Sometimes, Kickstarter enables the ideal relationship between developers and backers. You back Shovel Knight , the studio gets to work, and when it's released you get a great game that might not have been made otherwise. But when projects crash and burn, as many inevitably do, it can get weird and unpleasant. A recent update to Kickstarter's terms of use aims to clarify where creators, backers, and Kickstarter itself stand during these unfortunate incidents.

The update, under section 4 , explains that when creators post projects on Kickstarter, they're inviting backers to form a direct legal agreement. Kickstarter explains that it is not a part of this contract, which is another way of saying that you can't sue it when things go wrong.
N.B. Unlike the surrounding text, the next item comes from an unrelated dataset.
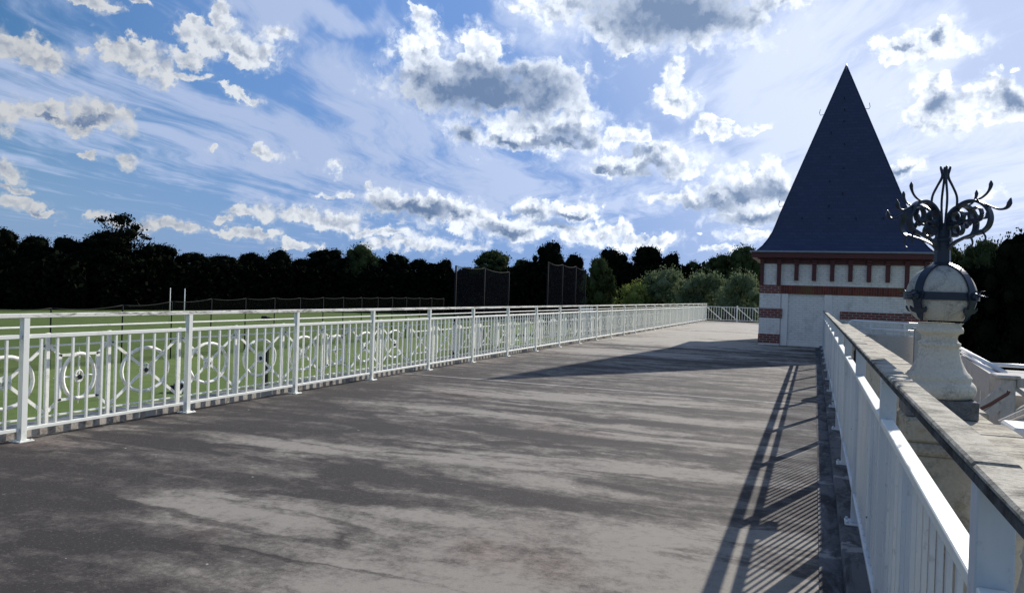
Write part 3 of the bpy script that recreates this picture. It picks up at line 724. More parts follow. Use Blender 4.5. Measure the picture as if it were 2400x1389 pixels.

The terms of use further explain that if creators are unable to complete their project and fulfil rewards, then they've failed to live up to the basic obligations of the agreement. In that case, the Kickstarter creator can remedy the situation if:

  • they post an update that explains what work has been done, how funds were used, and what prevents them from finishing the project as planned;
  • they work diligently and in good faith to bring the project to the best possible conclusion in a timeframe that's communicated to backers;
  • they're able to demonstrate that they've used funds appropriately and made every reasonable effort to complete the project as promised;
  • they've been honest, and have made no material misrepresentations in their communication to backers; and
  • they offer to return any remaining funds to backers who have not received their reward (in proportion to the amounts pledged), or else explain how those funds will be used to complete the project in some alternate form.

If creators are unable to satisfy these terms, they may be subject to legal action by backers.

That seems pretty clear, but it still puts backers in a tough spot when a project fails. The onus is on them to pursue legal action. The main takeaway here seems to be that if you're upset over Neal Stephenson's Clang dissolving , you should direct your phalanx of lawyers at him, not Kickstarter.